La Corte dei conti, infatti, nel ritenere che la Procura contabile avesse dimostrato, attraverso le risultanze degli elementi probatori offerti quali le dichiarazioni dei redditi, che l’incolpato aveva prodotto reddito da lavoro autonomo per attività extraistituzionale incompatibile con il regime di pubblico impiego e che la prova che gli incarichi svolti fossero tra quelli ammessi in ragione dell’art. 11, comma 5, del D.P.R. n.382 del 1980 spettasse alla parte che aveva dedotto in giudizio tale fatto “impeditivo” al riconoscimento del diritto, si è mossa in un ambito che non è quello della creazione di norme inesistenti. Essa, come sopra delineato, ha deciso sulla base di sua interpretazione dei testi normativi di riferimento, anche in tema di riparto dell’onere probatorio.
3.4 II ricorso, quindi, per le ragioni sin qui svolte, pur evocando un eccesso di potere giurisdizionale per invasione della sfera del legislatore, finisce, in sostanza, per dolersi di un error in iudicando del giudice di appello contabile. Stabilire se il denunciato errore di giudizio ricorra è operazione, come già detto, che fuoriesce dai limiti che la Costituzione e le norme del codice assegnano al sindacato della Corte di cassazione sulle pronunce della Corte dei conti. Ne consegue la declaratoria di inammissibilità.
4. La definizione del giudizio in conformità alla proposta ex art. 380- bis cod. proc. civ., comporta l’applicazione del terzo e del quarto comma dell’art. 96 cod. proc. civ., come testualmente previsto dal citato art. 380-bis, ultimo comma cod. proc. civ.
Eccesso potere: giudice crea norma, non la applica.

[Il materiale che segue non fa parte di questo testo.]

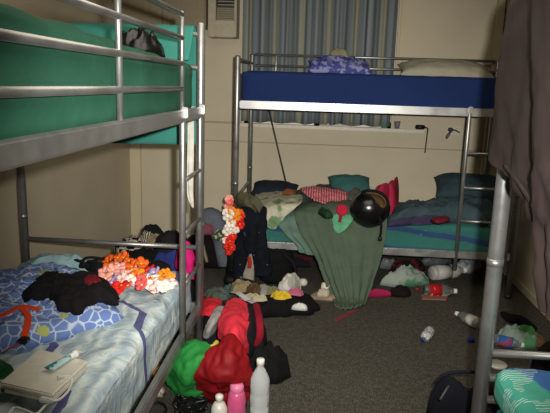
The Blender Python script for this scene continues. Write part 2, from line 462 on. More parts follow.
# ------------------------------------------------------------------ bunk beds
L, W = 2.0, .95
def bunk(label, T, front=(1.38, 1.38), post_h=(1.78,) * 4, guards=(), foot=(), head=(), guard_posts=(), foot_low=(.65,), ladder=(.405, .03), pr=.0215, joint=.775):
    root = thing('metal_bunk_bed', label, 'bunk bed', T(L / 2, W / 2, 0), 'metal bunk beds')
    def rail(name, a, b, h=.056, t=.03):
        a, b = T(*a), T(*b)
        d = (b - a); along_x = abs(d.x) > abs(d.y)
        x0, x1 = sorted((a.x, b.x)); y0, y1 = sorted((a.y, b.y))
        g = box(x0, x1, y0 - t / 2, y1 + t / 2, a.z - h, a.z, .006) if along_x else box(x0 - t / 2, x1 + t / 2, y0, y1, a.z - h, a.z, .006)
        return build(name, g, METAL, root, smooth=False)
    for (s, w_), h in zip(((0, 0), (L, 0), (0, W), (L, W)), post_h):
        p = build('corner_post', join(tube([T(s, w_, .012), T(s, w_, h - .012), T(s, w_, h - .003), T(s, w_, h)], [pr, pr, pr * .85, pr * .3], 16),
             tube([T(s, w_, joint - .012), T(s, w_, joint + .012)], pr * 1.06, 16)), METAL, root)
        build('foot_cap', tube([T(s, w_, 0), T(s, w_, .03)], .025, 14), plain('#1c1c1c', .6), p)
    for z in (1.38, .345):
        for w_ in (0, W): rail('side_rail', (.02, w_, z), (L - .02, w_, z))
        for s in (0, L): rail('end_rail', (s, .02, z), (s, W - .02, z))
        build('slat_base', join(*[(lambda a, b: box(min(a.x, b.x), max(a.x, b.x), min(a.y, b.y), max(a.y, b.y), z - .052, z - .04))(T(.1 + k * .15, .06, 0), T(.16 + k * .15, W - .06, 0)) for k in range(13)]), plain('#8a6a45', .7), root, smooth=False)
    for z in foot_low:
        build('end_bar', tube([T(L, 0, z), T(L, W, z)], .013, 12), METAL, root)
    build('end_bar', tube([T(0, 0, .65), T(0, W, .65)], .013, 12), METAL, root)
    for s, zs in ((L, foot), (0, head)):
        for z in zs: build('end_bar', tube([T(s, 0, z), T(s, W, z)], .013, 12), METAL, root)
    for w_, s0, s1, zs in guards:
        for z in zs: build('guard_rail', tube([T(s0, w_, z), T(s1, w_, z)], .0115, 12), METAL, root)
    for s, w_, h in guard_posts:
        build('guard_post', tube([T(s, w_, 1.36), T(s, w_, h - .006), T(s, w_, h)], [.0105, .0105, .007], 12), METAL, root)
    if ladder:
        for s in (L - ladder[0], L - ladder[1]):
            lr = build('ladder_rail', tube([T(s, -.004, .2), T(s, -.004, 1.38), T(s, -.002, 1.395)], [.0155, .0155, .01], 14), METAL, root)
            a, b = T(s - .014, -.03, 1.30), T(s + .014, .0, 1.40)
            build('hook', box(min(a.x, b.x), max(a.x, b.x), min(a.y, b.y), max(a.y, b.y), 1.345, 1.392, .004), METAL, lr, smooth=False)
        for z in (.325, .57, .815, 1.065):
            build('ladder_rung', tube([T(L - ladder[0], -.004, z), T(L - ladder[1], -.004, z)], .011, 10), METAL, root)
    return root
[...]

Va, infatti, esclusa una interpretazione della norma che conduca ad automatismi non in linea con una lettura costituzionalmente compatibile del nuovo istituto, dovendo l’applicazione in concreto delle predette sanzioni rimanere affidata alla valutazione delle caratteristiche del caso di specie (v. Cass., Sez. U., 27/1272023 n. 36069) ma, nondimeno, nell’ipotesi in esame non si rinvengono ragioni (stante la complessiva tenuta del provvedimento della PDA rispetto alla motivazione necessaria per confermare l’inammissibilità del ricorso) per discostarsi dalla suddetta previsione legale con riguardo, però, alla sola sanzione in favore della Cassa delle ammende.

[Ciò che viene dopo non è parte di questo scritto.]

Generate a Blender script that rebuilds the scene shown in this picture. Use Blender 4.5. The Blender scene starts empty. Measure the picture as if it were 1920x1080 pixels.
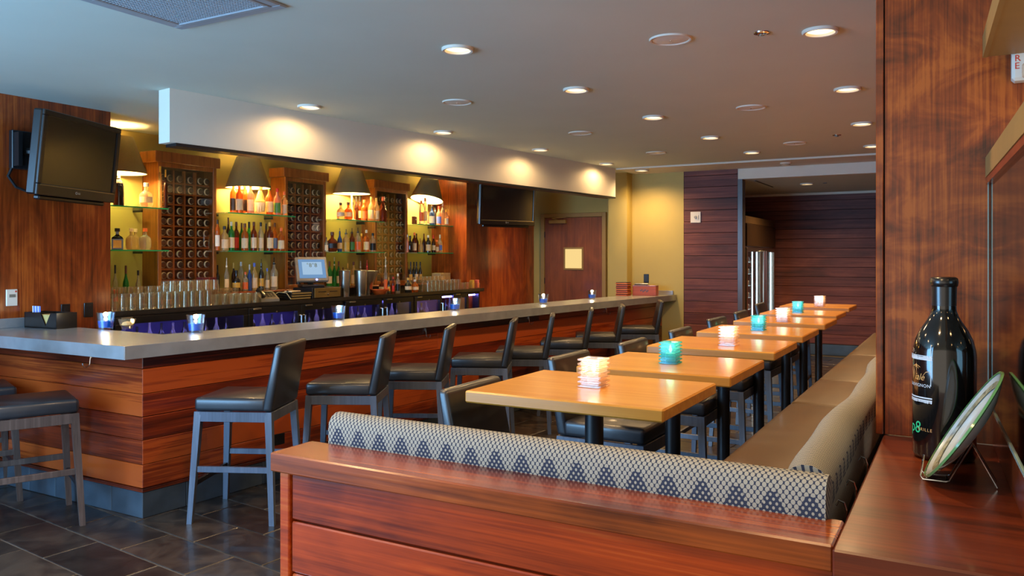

4.1. Stante la posizione di parte in senso soltanto formale non vi è, infatti, luogo a pronuncia sulle spese e sulla sanzione di cui al terzo comma dell’art. 96 cod. proc. civ. in favore del Procuratore generale della Corte dei conti.
5. Poiché il ricorso è stato proposto successivamente al 30 gennaio 2013 ed è dichiarato inammissibile, ricorrono i presupposti processuali per dare atto – ai sensi dell’art. 1, comma 17, della legge n. 228 del 2012, che ha aggiunto il comma 1-quater all’art. 13 del testo unico di cui al D.P.R. n. 115 del 2002 – della sussistenza dell’obbligo di versamento, da parte del ricorrente, dell’ulteriore importo a titolo di contributo unificato pari a quello previsto per la stessa impugnazione, se dovuto.
P.Q.M.
Dichiara il ricorso inammissibile.
Condanna il ricorrente al pagamento in favore della Cassa delle ammende, della somma di euro 2.000,00.
Ai sensi dell’art. 13, comma 1-quater, del D.P.R. n. 115 del 2002, inserito dall’art. 1, comma 17, della legge n. 228 del 2012, dichiara la sussistenza dei presupposti processuali per il versamento, da parte del ricorrente, dell’ulteriore importo a titolo di contributo unificato pari a quello previsto per il ricorso, a norma del comma 1-bis dello stesso art. 13, se dovuto.
Così deciso in Roma il 26 novembre 2024.
Depositato in Cancelleria il 29 gennaio 2025.